There are those of us who maintain that it is perversity, rather than diversity, that the Scouts reject. Gently, but insistently, the Tribune scolded us: “The ban on homosexual scoutmasters is based upon the unfair generalization that all homosexuals pose a threat to the privacy and healthy sexual development of youngsters. Not all homosexuals are pedophiles or inclined to ‘recruit’ boys to their ranks.” Actually, the ban is based upon two eminently sensible considerations. The first is the moral judgment that homosexuality is wrong and depraved. The second consideration is this: although “not all” homosexuals are predatory, the Boy Scouts cannot afford to play sodomy roulette.
Over the past five years the Scouts, who receive annual revenues of about ninety million dollars, have been ordered to pay approximately fifteen million dollars in damages resulting from sexual abuse complaints.
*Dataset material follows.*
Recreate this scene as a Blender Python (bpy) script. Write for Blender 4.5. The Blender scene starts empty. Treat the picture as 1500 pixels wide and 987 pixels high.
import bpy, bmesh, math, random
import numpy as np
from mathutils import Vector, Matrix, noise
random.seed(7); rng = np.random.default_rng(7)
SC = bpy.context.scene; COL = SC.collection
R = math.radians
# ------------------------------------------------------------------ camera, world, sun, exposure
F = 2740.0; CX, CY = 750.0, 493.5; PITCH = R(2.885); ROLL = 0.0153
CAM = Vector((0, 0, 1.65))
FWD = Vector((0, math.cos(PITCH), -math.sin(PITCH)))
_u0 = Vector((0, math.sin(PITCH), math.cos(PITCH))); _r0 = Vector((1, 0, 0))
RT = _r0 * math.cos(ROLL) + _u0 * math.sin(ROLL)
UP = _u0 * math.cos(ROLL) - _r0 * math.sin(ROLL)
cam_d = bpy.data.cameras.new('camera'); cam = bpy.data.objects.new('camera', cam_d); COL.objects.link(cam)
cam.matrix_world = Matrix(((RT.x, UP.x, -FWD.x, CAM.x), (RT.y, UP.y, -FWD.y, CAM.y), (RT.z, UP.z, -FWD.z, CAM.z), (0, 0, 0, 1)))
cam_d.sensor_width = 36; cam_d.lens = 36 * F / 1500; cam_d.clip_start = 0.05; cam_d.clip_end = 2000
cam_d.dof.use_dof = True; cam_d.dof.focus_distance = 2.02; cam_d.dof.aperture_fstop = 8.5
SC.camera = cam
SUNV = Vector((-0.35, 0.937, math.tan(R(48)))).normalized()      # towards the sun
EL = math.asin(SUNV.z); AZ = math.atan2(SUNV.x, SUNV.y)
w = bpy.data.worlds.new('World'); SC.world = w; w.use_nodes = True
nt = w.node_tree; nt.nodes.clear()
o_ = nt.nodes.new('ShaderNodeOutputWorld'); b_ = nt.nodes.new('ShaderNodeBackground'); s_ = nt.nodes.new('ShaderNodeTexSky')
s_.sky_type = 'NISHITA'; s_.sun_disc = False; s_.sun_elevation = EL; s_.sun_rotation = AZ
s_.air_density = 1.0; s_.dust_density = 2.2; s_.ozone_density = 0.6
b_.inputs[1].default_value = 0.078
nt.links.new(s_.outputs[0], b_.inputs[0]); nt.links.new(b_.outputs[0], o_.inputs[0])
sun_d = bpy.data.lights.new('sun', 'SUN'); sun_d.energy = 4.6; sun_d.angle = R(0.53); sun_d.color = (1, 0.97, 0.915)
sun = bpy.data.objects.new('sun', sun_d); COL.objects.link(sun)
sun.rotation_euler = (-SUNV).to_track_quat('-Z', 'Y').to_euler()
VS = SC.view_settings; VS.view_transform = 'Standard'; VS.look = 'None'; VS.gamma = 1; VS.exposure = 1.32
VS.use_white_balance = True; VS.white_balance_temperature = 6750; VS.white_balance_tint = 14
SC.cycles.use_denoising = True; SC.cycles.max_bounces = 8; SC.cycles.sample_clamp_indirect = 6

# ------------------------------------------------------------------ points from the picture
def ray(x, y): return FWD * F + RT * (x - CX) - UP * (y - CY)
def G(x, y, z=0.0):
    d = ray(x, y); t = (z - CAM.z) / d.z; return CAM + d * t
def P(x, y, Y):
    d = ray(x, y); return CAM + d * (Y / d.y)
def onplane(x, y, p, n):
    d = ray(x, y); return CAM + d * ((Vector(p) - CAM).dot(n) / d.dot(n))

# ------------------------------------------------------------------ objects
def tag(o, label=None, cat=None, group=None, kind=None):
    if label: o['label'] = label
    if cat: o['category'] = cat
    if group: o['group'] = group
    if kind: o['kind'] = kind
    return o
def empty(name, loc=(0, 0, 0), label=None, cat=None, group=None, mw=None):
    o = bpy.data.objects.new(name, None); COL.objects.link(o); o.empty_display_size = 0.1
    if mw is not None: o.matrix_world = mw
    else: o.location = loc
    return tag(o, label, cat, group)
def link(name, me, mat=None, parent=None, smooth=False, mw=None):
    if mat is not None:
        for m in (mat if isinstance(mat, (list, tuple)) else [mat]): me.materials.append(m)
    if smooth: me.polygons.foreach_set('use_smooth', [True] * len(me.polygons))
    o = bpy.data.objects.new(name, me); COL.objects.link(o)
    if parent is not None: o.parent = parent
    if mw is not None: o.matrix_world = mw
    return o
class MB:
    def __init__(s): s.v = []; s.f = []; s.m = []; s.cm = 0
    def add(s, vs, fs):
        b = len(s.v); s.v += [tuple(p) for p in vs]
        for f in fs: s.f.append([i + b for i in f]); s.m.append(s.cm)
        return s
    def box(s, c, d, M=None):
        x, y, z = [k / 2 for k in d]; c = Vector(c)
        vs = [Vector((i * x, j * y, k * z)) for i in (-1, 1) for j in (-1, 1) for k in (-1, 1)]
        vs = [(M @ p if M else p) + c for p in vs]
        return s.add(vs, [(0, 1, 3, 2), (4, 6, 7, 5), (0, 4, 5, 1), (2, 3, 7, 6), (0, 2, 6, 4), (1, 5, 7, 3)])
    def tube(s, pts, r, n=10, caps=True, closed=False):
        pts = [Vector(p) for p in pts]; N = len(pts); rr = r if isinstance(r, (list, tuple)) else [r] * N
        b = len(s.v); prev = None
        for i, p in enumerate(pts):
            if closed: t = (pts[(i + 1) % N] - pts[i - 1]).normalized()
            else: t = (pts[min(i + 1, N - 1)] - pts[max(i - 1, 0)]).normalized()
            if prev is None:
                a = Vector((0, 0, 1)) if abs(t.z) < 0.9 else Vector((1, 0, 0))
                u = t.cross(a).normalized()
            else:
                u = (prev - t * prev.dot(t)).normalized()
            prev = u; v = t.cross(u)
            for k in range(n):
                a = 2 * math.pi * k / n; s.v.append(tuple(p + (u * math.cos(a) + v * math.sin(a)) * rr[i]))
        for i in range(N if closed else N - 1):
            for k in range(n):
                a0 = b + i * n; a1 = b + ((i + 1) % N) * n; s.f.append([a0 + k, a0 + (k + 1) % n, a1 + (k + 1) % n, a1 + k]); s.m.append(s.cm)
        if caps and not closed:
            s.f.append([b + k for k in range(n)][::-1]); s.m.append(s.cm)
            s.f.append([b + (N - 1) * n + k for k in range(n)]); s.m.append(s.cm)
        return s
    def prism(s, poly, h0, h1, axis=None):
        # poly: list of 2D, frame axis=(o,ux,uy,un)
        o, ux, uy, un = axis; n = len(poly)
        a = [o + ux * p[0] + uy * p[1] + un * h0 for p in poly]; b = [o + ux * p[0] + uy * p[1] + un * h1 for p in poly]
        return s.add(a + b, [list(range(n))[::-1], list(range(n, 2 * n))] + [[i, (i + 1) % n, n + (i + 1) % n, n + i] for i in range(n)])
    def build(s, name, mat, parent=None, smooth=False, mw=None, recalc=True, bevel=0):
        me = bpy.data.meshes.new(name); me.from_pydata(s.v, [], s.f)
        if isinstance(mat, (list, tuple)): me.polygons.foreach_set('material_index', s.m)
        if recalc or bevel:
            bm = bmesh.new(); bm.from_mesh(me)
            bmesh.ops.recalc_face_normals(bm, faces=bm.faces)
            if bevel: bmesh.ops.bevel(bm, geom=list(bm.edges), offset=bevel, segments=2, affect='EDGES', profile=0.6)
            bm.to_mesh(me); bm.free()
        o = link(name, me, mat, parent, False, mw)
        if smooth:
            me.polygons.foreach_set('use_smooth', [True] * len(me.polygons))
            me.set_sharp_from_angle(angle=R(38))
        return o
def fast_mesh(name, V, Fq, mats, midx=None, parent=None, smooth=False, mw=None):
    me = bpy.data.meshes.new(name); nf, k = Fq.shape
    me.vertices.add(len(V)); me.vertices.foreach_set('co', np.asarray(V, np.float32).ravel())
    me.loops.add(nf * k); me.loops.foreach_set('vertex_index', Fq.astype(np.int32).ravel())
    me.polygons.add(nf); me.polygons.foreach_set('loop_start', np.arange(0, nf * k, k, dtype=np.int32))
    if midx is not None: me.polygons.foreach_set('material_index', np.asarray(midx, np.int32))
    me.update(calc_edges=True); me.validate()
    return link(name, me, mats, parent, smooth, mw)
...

About sixty cases of abuse are reported each year, in spite of the rigorous screening to which the Scouts submit applicants for leadership posts. Imagine the litigation explosion that could result if representatives of the Queer Nation (or the North American Man-Boy Love Association), eager to teach youngsters about the “positive aspects” of homosexuality, were given stewardship over Scouts units.
There are signs that some Scouts have already been reeducated. Paul Hudson, an 18-year-old Scout, has successfully demanded that Scout units in the South excise the Confederate flag from its insignias and refrain from displaying it during Scout gatherings. Hudson, a young white man who claims Southern ancestry reaching back three centuries, explains that he believes the use of the Confederate flag may discourage black youths from participating in Scouting. “The [number of times] the Confederate flag is shown during [Scouting] events is very prominent,” complains Hudson. “No one’s wearing white hoods on their heads, but it almost looks like a resegregation rally or something.”
It remains unclear whether those Scouting units from the several states whose state flags incorporate the Confederate flag will have to accommodate Hudson’s demands.